## start Provided material
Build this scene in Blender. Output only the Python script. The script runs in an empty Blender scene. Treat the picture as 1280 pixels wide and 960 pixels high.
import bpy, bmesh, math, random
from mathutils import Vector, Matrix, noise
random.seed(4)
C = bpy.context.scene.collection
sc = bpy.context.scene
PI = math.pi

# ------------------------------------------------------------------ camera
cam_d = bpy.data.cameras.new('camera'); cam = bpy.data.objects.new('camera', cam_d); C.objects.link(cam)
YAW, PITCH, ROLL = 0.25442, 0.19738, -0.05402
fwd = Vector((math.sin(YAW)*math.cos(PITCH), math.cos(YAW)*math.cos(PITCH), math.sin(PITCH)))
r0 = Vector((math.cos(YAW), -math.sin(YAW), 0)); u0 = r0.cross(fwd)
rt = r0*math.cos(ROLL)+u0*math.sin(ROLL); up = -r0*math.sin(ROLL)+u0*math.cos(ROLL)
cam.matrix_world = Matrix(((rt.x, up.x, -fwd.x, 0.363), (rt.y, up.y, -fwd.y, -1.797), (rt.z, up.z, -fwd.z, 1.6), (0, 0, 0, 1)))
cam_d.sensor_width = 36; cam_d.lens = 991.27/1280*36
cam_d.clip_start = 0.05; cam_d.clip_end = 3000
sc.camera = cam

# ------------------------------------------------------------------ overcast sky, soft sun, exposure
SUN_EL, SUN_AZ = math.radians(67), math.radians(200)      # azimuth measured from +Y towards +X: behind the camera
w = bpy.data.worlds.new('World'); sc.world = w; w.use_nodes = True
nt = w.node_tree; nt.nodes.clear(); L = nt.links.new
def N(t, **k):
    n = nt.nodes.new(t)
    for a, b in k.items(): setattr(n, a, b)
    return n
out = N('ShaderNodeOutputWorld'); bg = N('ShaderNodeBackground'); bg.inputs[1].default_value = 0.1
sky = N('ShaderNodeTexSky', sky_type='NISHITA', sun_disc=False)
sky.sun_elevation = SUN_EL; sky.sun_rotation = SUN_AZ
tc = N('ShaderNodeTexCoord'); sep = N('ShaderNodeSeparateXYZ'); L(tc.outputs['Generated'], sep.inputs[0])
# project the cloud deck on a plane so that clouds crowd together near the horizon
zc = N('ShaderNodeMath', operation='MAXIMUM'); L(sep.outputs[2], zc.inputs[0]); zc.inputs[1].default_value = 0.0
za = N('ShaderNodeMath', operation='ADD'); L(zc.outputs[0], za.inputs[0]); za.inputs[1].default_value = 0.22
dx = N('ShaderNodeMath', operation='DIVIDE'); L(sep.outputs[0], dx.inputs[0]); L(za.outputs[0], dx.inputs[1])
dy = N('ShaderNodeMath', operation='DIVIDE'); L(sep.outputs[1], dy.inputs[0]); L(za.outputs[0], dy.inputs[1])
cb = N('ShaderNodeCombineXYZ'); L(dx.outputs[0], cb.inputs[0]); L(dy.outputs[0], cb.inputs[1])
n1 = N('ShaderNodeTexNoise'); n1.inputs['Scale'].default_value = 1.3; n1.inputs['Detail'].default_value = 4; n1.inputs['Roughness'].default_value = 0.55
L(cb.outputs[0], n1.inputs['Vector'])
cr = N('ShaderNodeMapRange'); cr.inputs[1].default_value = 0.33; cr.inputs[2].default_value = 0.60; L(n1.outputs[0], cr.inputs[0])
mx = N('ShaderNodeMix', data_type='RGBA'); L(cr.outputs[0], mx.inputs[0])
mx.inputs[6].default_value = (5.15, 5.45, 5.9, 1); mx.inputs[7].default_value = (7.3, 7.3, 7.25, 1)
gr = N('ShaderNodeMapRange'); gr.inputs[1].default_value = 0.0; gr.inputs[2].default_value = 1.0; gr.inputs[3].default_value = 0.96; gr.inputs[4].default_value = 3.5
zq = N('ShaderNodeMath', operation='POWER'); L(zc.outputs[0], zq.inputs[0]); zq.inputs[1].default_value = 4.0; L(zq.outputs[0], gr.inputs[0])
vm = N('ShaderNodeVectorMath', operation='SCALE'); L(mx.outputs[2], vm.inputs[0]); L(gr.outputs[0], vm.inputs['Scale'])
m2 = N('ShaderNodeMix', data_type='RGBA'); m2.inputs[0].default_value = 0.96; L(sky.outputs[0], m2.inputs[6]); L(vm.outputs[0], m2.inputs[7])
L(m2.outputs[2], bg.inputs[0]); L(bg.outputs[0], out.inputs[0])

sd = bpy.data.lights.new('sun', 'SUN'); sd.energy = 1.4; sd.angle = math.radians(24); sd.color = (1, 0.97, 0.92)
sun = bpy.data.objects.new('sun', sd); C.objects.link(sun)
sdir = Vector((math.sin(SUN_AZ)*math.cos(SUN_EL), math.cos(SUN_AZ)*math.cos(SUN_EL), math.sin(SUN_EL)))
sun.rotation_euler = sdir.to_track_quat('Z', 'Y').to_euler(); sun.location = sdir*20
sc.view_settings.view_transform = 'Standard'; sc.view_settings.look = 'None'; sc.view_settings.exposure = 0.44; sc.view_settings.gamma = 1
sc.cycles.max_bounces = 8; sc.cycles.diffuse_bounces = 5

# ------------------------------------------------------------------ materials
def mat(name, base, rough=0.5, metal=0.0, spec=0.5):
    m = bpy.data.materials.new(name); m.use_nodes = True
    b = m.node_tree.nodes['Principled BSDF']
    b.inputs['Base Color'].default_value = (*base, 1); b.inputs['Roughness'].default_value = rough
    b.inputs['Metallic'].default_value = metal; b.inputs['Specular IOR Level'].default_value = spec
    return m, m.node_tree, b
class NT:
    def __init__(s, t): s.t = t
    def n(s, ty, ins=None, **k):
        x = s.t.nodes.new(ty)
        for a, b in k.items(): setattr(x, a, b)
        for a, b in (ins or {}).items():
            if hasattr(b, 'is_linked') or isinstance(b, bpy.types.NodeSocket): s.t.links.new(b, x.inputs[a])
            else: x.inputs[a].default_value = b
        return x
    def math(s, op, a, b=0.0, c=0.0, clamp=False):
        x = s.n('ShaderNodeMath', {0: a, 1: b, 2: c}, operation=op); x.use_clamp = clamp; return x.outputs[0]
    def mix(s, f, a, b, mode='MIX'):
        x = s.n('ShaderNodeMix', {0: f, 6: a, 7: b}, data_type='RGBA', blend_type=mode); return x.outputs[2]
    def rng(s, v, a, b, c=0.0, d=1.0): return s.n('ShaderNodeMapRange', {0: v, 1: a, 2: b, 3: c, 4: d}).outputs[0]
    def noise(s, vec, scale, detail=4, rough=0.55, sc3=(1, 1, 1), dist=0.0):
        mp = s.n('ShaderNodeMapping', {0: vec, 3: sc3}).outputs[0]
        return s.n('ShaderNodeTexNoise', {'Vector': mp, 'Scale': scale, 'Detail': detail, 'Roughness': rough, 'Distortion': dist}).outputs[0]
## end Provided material
The request:
Write out exactly, please, the lines beginning at the start of the material and ending with the line that holds "PI = math.pi", both included.

Written response:
Build this scene in Blender. Output only the Python script. The script runs in an empty Blender scene. Treat the picture as 1280 pixels wide and 960 pixels high.
import bpy, bmesh, math, random
from mathutils import Vector, Matrix, noise
random.seed(4)
C = bpy.context.scene.collection
sc = bpy.context.scene
PI = math.pi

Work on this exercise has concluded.